- What is needed:
Up to and including the line containing "SC.cycles.sample_clamp_indirect = 8", please reproduce the lines of the listing below, starting from the top.

-- Dataset section start --

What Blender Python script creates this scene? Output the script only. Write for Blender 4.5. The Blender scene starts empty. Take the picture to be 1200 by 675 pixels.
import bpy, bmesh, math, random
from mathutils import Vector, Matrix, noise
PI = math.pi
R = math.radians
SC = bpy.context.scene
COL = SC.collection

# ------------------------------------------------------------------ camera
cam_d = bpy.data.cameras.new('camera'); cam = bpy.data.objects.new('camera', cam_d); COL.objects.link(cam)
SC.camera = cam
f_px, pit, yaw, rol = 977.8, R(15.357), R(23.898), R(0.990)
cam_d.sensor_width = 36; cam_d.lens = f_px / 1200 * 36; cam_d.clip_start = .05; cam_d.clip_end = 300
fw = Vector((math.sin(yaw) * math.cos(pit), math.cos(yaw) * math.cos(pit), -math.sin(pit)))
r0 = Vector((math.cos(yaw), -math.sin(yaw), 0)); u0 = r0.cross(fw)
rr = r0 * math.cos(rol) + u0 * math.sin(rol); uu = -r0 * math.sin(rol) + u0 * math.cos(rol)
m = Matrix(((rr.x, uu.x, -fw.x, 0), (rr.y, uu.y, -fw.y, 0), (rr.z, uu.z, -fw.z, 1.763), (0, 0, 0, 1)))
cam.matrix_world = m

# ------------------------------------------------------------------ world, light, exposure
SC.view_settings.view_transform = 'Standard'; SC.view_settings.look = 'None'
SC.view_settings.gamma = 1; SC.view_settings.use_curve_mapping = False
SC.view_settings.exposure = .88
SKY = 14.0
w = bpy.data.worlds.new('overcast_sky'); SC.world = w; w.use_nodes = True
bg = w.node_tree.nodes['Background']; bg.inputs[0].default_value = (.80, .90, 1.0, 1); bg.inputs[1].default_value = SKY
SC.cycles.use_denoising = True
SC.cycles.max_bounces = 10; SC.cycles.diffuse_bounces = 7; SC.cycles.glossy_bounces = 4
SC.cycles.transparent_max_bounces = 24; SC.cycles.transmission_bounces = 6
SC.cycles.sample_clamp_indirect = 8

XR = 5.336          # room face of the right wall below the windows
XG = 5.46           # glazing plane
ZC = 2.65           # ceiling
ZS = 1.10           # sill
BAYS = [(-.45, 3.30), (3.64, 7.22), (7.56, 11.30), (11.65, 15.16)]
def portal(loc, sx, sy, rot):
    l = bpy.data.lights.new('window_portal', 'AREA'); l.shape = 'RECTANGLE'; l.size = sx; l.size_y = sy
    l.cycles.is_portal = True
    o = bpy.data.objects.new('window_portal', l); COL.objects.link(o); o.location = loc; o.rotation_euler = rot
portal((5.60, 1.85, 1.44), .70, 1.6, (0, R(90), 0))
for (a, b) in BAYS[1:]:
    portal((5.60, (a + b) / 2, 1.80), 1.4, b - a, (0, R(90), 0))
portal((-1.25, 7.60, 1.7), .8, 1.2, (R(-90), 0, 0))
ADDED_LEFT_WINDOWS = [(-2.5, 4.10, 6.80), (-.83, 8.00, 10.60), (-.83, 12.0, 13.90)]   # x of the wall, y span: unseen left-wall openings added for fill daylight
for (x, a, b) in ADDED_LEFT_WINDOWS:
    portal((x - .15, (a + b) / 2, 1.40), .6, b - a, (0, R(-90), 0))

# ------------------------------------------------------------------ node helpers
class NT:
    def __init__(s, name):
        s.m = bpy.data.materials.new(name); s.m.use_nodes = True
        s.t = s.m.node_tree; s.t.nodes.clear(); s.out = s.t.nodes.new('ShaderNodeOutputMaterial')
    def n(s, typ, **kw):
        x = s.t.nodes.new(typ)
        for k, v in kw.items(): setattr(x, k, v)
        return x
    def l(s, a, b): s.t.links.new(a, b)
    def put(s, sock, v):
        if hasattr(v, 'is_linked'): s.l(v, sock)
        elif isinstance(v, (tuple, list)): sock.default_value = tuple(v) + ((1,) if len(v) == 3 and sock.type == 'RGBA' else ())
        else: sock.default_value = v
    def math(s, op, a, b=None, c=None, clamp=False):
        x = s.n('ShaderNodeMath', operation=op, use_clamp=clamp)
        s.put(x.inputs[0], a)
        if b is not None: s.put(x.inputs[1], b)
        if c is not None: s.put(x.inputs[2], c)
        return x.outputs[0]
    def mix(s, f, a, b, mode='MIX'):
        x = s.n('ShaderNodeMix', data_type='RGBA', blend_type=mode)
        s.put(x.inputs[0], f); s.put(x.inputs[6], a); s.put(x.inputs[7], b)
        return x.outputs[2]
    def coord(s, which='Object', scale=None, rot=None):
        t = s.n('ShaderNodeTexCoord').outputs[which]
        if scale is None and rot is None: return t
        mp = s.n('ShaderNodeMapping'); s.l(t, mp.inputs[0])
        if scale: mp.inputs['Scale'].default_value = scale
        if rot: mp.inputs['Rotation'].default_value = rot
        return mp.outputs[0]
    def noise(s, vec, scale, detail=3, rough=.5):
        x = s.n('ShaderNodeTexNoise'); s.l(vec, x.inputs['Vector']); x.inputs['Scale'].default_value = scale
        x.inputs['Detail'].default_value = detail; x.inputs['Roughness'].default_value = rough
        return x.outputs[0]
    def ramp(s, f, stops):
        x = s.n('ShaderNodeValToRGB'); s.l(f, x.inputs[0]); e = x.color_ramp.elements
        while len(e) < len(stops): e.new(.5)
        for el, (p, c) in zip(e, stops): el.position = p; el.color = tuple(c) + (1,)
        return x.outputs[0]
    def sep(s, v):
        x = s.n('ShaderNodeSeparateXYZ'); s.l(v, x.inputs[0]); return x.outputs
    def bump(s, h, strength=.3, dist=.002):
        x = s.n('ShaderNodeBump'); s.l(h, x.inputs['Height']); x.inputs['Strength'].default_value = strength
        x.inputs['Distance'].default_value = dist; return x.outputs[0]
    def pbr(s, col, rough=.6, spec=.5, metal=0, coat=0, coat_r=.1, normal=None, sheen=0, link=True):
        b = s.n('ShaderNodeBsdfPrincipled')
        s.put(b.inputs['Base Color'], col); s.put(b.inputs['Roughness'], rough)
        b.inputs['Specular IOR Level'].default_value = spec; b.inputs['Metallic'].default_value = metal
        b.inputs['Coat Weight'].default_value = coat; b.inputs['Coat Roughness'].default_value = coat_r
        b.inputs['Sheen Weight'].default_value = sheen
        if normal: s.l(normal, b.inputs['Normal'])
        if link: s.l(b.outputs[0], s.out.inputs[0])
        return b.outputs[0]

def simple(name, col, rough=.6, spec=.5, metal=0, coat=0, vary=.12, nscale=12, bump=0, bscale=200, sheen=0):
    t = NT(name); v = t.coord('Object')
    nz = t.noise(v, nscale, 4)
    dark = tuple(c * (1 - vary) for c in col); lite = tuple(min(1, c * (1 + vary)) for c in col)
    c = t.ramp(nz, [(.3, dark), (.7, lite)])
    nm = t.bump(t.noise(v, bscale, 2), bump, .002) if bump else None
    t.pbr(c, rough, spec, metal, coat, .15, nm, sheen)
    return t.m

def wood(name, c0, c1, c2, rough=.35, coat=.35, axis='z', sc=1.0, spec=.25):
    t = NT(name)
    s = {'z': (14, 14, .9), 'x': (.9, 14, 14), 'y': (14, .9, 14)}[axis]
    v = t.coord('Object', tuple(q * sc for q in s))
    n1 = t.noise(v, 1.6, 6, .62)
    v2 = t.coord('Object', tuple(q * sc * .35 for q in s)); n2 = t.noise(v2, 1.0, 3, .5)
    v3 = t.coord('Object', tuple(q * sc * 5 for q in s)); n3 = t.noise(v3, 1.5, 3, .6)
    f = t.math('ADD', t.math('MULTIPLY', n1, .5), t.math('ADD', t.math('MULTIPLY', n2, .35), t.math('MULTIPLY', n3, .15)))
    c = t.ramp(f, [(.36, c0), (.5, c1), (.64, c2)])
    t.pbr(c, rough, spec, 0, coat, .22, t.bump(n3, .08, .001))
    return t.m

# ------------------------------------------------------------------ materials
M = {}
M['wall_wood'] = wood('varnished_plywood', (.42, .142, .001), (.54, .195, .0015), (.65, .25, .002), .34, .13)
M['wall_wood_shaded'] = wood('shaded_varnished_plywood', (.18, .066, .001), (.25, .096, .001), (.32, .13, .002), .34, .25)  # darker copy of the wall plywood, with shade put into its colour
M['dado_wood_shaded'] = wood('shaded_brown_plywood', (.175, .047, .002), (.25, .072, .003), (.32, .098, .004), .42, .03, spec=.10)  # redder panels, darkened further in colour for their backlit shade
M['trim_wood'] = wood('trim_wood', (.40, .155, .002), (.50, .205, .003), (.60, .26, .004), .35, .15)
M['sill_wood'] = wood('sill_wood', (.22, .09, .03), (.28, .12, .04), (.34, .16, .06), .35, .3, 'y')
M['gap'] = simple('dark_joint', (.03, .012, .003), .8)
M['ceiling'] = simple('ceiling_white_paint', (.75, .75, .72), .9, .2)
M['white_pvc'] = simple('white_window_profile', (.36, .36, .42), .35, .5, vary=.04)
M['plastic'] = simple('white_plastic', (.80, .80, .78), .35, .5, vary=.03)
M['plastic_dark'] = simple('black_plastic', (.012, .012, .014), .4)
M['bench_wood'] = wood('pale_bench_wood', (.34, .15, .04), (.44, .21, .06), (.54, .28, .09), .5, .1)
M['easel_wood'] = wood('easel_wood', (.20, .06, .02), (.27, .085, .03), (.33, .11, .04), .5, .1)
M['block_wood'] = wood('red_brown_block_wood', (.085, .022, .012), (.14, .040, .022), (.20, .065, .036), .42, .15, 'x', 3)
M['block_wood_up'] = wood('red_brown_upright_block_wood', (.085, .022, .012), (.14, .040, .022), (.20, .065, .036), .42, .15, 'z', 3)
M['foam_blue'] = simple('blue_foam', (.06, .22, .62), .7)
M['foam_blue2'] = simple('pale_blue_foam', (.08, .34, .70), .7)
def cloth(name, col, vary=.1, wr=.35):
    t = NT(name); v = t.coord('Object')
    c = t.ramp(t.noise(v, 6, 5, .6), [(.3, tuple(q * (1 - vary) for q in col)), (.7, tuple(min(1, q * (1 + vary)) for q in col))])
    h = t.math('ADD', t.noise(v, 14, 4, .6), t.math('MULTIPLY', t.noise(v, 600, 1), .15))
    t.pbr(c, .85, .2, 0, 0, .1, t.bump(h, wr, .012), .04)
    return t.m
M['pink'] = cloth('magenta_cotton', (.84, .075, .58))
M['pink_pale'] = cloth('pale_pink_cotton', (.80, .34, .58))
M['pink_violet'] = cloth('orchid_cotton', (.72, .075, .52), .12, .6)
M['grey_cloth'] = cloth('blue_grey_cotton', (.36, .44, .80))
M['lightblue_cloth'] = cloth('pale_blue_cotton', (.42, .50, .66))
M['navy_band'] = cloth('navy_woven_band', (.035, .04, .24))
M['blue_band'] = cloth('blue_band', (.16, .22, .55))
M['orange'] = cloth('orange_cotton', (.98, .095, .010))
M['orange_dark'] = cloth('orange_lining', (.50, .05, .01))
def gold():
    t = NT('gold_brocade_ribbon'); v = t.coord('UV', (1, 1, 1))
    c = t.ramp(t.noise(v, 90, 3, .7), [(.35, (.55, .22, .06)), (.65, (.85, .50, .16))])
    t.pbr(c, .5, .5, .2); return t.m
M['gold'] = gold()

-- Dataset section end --

- Written solution:
What Blender Python script creates this scene? Output the script only. Write for Blender 4.5. The Blender scene starts empty. Take the picture to be 1200 by 675 pixels.
import bpy, bmesh, math, random
from mathutils import Vector, Matrix, noise
PI = math.pi
R = math.radians
SC = bpy.context.scene
COL = SC.collection

# ------------------------------------------------------------------ camera
cam_d = bpy.data.cameras.new('camera'); cam = bpy.data.objects.new('camera', cam_d); COL.objects.link(cam)
SC.camera = cam
f_px, pit, yaw, rol = 977.8, R(15.357), R(23.898), R(0.990)
cam_d.sensor_width = 36; cam_d.lens = f_px / 1200 * 36; cam_d.clip_start = .05; cam_d.clip_end = 300
fw = Vector((math.sin(yaw) * math.cos(pit), math.cos(yaw) * math.cos(pit), -math.sin(pit)))
r0 = Vector((math.cos(yaw), -math.sin(yaw), 0)); u0 = r0.cross(fw)
rr = r0 * math.cos(rol) + u0 * math.sin(rol); uu = -r0 * math.sin(rol) + u0 * math.cos(rol)
m = Matrix(((rr.x, uu.x, -fw.x, 0), (rr.y, uu.y, -fw.y, 0), (rr.z, uu.z, -fw.z, 1.763), (0, 0, 0, 1)))
cam.matrix_world = m

# ------------------------------------------------------------------ world, light, exposure
SC.view_settings.view_transform = 'Standard'; SC.view_settings.look = 'None'
SC.view_settings.gamma = 1; SC.view_settings.use_curve_mapping = False
SC.view_settings.exposure = .88
SKY = 14.0
w = bpy.data.worlds.new('overcast_sky'); SC.world = w; w.use_nodes = True
bg = w.node_tree.nodes['Background']; bg.inputs[0].default_value = (.80, .90, 1.0, 1); bg.inputs[1].default_value = SKY
SC.cycles.use_denoising = True
SC.cycles.max_bounces = 10; SC.cycles.diffuse_bounces = 7; SC.cycles.glossy_bounces = 4
SC.cycles.transparent_max_bounces = 24; SC.cycles.transmission_bounces = 6
SC.cycles.sample_clamp_indirect = 8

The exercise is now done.